In the eponymous role, Gwyneth Paltrow (who startlingly resembles Plath) demonstrates a profound empathy with and understanding of the writer, who, if you're to believe this movie, didn't fully understand herself. Essaying a real-life, brilliant, proto-feminist poet who happens also to be near catatonically depressed is no easy feat, but Paltrow takes a deep breath and dives right in, delivering an Oscar-caliber performance that may be her best to date. Watch as she almost gaily describes her suicide attempts to an alarmed Ted as their rowboat is being dangerously pulled out to sea, or her bizarre and discomfiting reaction during a dinner party as she imagines Ted's lust for another woman at the table. Sylvia seems normal on the outside, but Paltrow gives us the barest hint of the demons lurking beneath her polished, erudite exterior. As womanizing Ted Hughes, a suitably arrogant (and indeed attractive--someone call MGM, here's your next Bond) Daniel Craig (Road to Perdition) does what he can in a role limited mostly to reacting to Sylvia's idiosyncrasies until she drives him into another woman's arms; you do, though, get a sense that he loved her deeply and tolerated as much as he could.

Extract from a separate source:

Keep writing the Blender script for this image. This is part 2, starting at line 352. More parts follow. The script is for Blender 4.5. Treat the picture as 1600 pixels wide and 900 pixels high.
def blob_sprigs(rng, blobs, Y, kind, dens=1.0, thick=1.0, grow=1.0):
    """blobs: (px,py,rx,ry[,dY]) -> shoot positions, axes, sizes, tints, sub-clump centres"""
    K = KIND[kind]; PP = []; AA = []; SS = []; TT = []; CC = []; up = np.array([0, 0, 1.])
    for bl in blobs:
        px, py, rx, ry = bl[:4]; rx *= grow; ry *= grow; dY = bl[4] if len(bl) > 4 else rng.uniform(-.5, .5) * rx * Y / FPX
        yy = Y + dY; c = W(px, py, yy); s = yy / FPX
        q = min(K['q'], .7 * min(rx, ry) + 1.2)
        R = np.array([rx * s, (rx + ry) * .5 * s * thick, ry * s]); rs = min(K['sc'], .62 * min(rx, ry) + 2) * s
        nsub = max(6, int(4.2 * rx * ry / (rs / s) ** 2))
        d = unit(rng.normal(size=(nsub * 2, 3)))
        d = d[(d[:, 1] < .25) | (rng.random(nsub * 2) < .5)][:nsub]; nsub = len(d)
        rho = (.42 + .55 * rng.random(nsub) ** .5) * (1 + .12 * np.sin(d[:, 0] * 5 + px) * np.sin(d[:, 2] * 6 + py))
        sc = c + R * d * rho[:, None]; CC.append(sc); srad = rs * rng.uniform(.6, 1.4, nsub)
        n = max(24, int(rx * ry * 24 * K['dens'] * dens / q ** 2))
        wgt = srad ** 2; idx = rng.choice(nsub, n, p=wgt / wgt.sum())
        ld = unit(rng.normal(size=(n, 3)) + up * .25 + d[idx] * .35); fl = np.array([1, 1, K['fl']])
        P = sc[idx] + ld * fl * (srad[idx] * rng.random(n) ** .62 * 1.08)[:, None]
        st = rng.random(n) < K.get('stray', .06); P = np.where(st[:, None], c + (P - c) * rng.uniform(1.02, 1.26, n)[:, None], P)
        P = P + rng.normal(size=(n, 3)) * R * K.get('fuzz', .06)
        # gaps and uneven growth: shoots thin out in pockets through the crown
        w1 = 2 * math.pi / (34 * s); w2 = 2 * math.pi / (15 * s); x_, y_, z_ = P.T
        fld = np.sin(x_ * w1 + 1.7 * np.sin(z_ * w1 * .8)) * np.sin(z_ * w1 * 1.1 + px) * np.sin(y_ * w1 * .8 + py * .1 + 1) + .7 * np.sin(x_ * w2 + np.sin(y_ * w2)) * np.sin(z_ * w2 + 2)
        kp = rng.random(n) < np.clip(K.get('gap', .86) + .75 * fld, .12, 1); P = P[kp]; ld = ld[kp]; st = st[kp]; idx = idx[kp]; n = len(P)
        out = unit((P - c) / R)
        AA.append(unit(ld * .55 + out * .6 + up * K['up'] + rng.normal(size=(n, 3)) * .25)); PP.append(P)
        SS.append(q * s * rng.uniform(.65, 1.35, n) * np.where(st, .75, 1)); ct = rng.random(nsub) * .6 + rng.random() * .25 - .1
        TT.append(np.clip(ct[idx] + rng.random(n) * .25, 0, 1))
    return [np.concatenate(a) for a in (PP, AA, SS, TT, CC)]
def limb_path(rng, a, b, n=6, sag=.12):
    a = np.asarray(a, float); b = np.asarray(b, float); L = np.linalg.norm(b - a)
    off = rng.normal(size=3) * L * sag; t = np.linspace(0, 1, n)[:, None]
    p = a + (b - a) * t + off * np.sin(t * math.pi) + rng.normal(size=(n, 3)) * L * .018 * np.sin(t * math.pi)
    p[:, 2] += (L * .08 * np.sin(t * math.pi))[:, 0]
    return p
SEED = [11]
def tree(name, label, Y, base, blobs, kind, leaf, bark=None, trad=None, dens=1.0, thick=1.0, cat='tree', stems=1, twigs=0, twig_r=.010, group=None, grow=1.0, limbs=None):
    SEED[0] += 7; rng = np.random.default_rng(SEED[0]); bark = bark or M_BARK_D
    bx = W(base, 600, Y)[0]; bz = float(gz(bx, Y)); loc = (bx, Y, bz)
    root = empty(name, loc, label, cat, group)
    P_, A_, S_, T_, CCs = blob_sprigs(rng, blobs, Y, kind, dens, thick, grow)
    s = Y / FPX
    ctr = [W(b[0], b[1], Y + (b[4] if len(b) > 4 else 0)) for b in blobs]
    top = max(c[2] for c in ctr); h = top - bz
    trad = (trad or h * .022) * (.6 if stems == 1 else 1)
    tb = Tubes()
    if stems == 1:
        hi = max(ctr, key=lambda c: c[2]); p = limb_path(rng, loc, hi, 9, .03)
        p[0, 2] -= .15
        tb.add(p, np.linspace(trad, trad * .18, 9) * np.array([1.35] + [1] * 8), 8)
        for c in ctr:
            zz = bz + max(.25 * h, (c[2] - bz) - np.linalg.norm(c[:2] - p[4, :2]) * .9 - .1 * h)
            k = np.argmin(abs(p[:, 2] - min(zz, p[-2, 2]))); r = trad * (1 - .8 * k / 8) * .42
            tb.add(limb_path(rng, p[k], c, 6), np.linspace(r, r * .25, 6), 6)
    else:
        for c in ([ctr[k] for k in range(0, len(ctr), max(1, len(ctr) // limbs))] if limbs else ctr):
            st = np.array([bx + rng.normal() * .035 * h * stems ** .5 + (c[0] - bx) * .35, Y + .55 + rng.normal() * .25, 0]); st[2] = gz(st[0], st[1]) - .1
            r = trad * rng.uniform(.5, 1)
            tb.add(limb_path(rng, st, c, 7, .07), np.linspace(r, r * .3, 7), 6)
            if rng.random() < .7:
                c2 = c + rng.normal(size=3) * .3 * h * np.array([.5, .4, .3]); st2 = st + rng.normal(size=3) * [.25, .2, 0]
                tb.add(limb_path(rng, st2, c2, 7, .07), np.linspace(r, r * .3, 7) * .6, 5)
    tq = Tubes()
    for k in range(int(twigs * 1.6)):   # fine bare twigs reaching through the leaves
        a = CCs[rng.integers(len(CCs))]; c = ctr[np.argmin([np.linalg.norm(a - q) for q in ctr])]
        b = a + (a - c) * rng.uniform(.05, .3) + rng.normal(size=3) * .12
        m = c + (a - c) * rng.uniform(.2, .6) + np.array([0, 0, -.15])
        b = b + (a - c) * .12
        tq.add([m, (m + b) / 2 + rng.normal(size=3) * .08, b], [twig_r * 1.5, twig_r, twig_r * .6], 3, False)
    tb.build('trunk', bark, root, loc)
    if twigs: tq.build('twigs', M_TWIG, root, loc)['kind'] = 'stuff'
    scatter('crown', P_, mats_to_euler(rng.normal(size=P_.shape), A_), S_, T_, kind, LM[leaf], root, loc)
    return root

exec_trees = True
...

Good as Paltrow is, she's limited by director Christine Jeffs' (director of the New Zealand indie Rain) one-dimensional characterization of Sylvia that the writer's legacy of multilayered work belies. The love story takes a front seat to Sylvia's writing career and opinions on gender differences and family, reducing Sylvia to a weepy, morose soul whose overriding concern is where her husband is at all hours. While the beginning of the film gives you some hints as to Sylvia's mental state, that plotline falls by the wayside except in terms of the effect her depression had on her feelings about Ted. Despite recurring scenes of her tortured writing, there is scarce mention of Sylvia's work (her most well-known, The Bell Jar, gets fleeting reference), and regrettably, very few lines of it are ever heard. By the end, Jeffs seems to be veering toward the feminist opinion that Ted and his philandering created the mental state that drove Sylvia to kill herself. The director does a wonderful job, though, of setting the time and place, with dreary, grainy shots of rain-soaked 1960s England and a dead-on period look.

Bottom Line

Sylvia admirably tackles the brief life of writer Sylvia Plath, a subject of much heated debate between scholars and feminists alike, but where the acting succeeds, the story falters with a flat interpretation of an intensely deep persona.